Soon after, Stevenson began attending Saturday classes at pianist Julian Joseph’s recently formed Jazz Academy. “That was it after that,” he says. “All these amazing musicians were improvising spontaneously and had their own kind of path, but they were all very connected too. I was really, really moved by that.” 

 By 16 he was benefitting from similar inspiration and encouragement at Tomorrow’s Warriors, the acclaimed jazz education and development organisation that, since it was founded in 1991, has fostered dozens of British jazz stars, including Shabaka Hutchings, Nubya Garcia, Binker Golding, Soweto Kinch and recent Mercury Prize winners Ezra Collective. Stevenson later studied at the prestigious Guildhall School of Music; he graduated this summer with a first-class degree.
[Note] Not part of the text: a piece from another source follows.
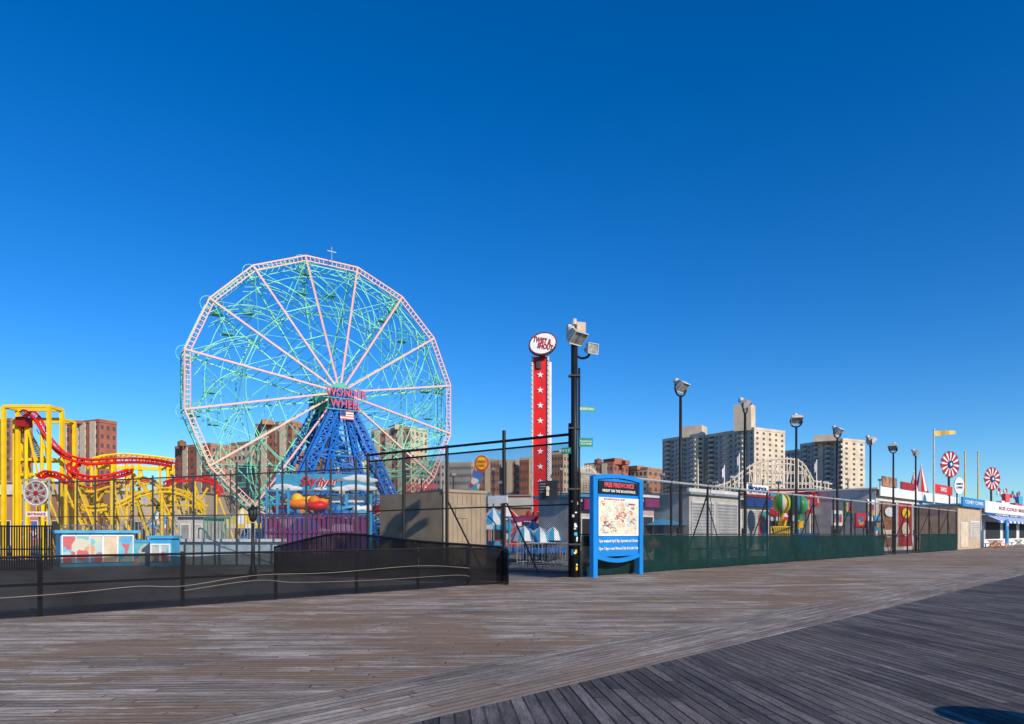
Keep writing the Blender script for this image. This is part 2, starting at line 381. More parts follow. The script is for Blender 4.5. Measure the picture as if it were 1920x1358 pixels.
building('apartment_building','small brick block immediately left of the red tower ride',974,992,1002,862,330,20,9,4,1,brick,tanb)
building('apartment_building','brick block immediately right of the red tower ride',1034,1056,1068,852,300,30,10,4,2,brick2,tanb,tank=[(1046,4,2,'h')])
building('apartment_building','small grey block between the black corner pole and the map sign',1064,1086,1100,880,350,30,8,4,2,greyb,tanb)
building('apartment_building','low brown block behind the top of the blue map sign',1096,1150,1178,870,330,35,8,8,4,brick2,brick,tank=[(1122,4,2,'tank'),(1150,6,3,'h'),(1166,3,2,'h')],strip=(.3,.7))
building('apartment_building','low tan block between the map sign and the big apartment tower',1176,1214,1244,880,340,40,8,5,3,tanb,brick2,tank=[(1190,6,2,'h')])
building('apartment_building','tall grey apartment tower with balconies, leftmost of the right hand towers',1242,1306,1334,818,300,58,20,8,2,greyb,lconc,balL=True,tank=[(1302,9,5,'h')],strip=(.98,),stripm=lconc)
building('apartment_building','widest apartment tower with a tall tan rooftop block, behind the second floodlight',1322,1414,1472,806,280,58,19,10,5,greyb,lconc,balL=True,tank=[(1396,7,11,'h')],strip=(.45,.8),stripm=lconc,ww=.3)
building('apartment_building','lower tan apartment wing between the widest tower and the rightmost tower',1466,1500,1532,846,360,60,16,4,3,greyb,lconc,ww=.34)
building('apartment_building','apartment tower with balconies behind the floodlights right of the widest tower',1500,1580,1622,826,320,62,18,11,3,greyb,lconc,balL=True,tank=[(1548,10,3,'h')],strip=(.5,),stripm=lconc,ww=.3)
# ---------------------------------------------------------------- shops
def shop(name,label,cat,p0,p1,z1,depth,wm,rm=None,fascia=None,opens=(),group=None,z0=0,over=.25,rib=0,tw=.82,th=.6):
    p0=Vector(p0[:2]);p1=Vector(p1[:2]);u=(p1-p0);l=u.length;u/=l;n=Vector((u.y,-u.x))
    t=thing(name,label,cat,V3((p0+p1)/2,0),group)
    mb=MB().slab(p0,p1,z0-.05,z1,depth)
    mb.build('wall',wm,t)
    if rib:
        rb=MB();k=int(l/rib)
        for i in range(k+1):
            q=p0+u*(i*l/max(1,k));rb.slab(q-u*.03,q+u*.03,z0,z1-.02,.03,0,-.035)
        rb.build('siding_rib',wm,t)
    MB().slab(p0-u*over,p1+u*over,z1+.003,z1+.15,depth+2*over,0,-over).build('roof',rm or wm,t)
    if fascia:
        fm,fz0,fz1,s,tm=fascia
        fo=MB().slab(p0,p1,fz0,fz1,.12,0,-over-.15).build('fascia_sign',fm,t)
        if s: text(s,V3((p0+p1)/2+n*(over+.16),(fz0+fz1)/2),l*tw,(fz1-fz0)*th,u,tm,fo,depth=.03)
    for (a,b,c,d,m,nm) in opens:
        q0=p0+u*l*a;q1=p0+u*l*b
        o=MB().slab(q0,q1,c,d,.05,0,-.055).build(nm,m,t)
        fr=MB()
        for (x,y,e,f) in((q0-u*.05,q0,c,d),(q1,q1+u*.05,c,d),(q0-u*.05,q1+u*.05,d,d+.08)): fr.slab(x,y,e,f,.08,0,-.085)
        fr.build('frame',white,o)
        if nm=='shutter':
            s_=MB();z=c+.1
            while z<d-.05: s_.slab(q0,q1,z,z+.05,.03,0,-.088);z+=.2
            s_.build('slat',grey,o)
    return t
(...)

This month he plays his debut gigs in Ireland as part of a Music Network tour that includes the Guinness Cork Jazz Festival. Appearing with his young trio of Jacob Gryn on bass and Joel Waters on drums, Stevenson will be joined by estimable tenor saxophonist Denys Baptiste, at one time his teacher and mentor at Tomorrow’s Warriors. “To tour with Denys is massive, an enormous privilege,” he says.

Stevenson will mostly play original music from his album Faithful One, smart and open-ended compositions that have strong melodies, virtuoso soloing, a remarkable variety of dynamics and moods (even within one tune), and swinging grooves, vamps and repeated motifs. “I want to create something that is accessible for jazz fans and non-jazz fans alike,” he has said. “Inclusivity is very important to me.”

 As is his Christian faith, which forms a narrative foundation for the music; there are tracks on the album unequivocally titled 'Prayer', 'He Has Made Me Whole', and 'Thank You, Thank You God'.

“The album simulates and explores different facets of the church, the experience of going to church and my relationship to God,” Stevenson explains. “I take a lot of inspiration from Duke Ellington, who was also very interested in this subject and wrote and performed Sacred Music. Not many people have done that, and I really want to continue to explore this intersection of blues, gospel and jazz music.” Amen to that.

  • The Sultan Stevenson Trio with Denys Baptiste plays Dublin, Dún Laoghaire, Tralee and Newbridge from 24-29 October (musicnetwork.ie). They appear at  Triskel Arts Centre in Cork at 2.30pm on Saturday,  October 28 (guinnesscorkjazz.com).

Five more jazz gigs worth catching in Cork

Amaro Freitas performing at Triskel during his previous jazz fest visit. Picture: Naoise Culhane
Amaro Freitas performing at Triskel during his previous jazz fest visit. Picture: Naoise Culhane

Matthew Halsall (The Everyman, 27 and 28 October): Manchester-based trumpeter, bandleader and record label owner who fuses late 60s/early 70s American “spiritual jazz” with more contemporary beats, samples and sequencing – to heady and winning effect.

Green Room Jazz (Cork Opera House, 27-29 October): A series of gigs in the performance space on Half Moon Street, featuring leading Irish acts Paul Dunlea (with an all-star sextet), Romanian-born folk-jazz vocalist Aleka, and a five-show residency by Cork soulstress Karen Underwood.

Brandee Younger Trio (Triskel, 27 October): Classically trained and in-demand New York harpist whose unique blend of jazz, soul, gospel, Latin and pop is transporting and utterly irresistible.

Amaro Freitas (Triskel, two shows, 28 October): Preternaturally gifted young Brazilian pianist and his trio; phenomenal technique, high-intensity rhythms, joyous music. Expect standing ovations.

Oden Tzur Quartet and Marcin Wasilewski Trio (Triskel, 29 October): A stellar ECM double bill featuring innovative Israeli-born, New York-based tenor sax innovator Tzur (with the great Johnathan Blake on drums) and protean Polish pianist Wasilewski.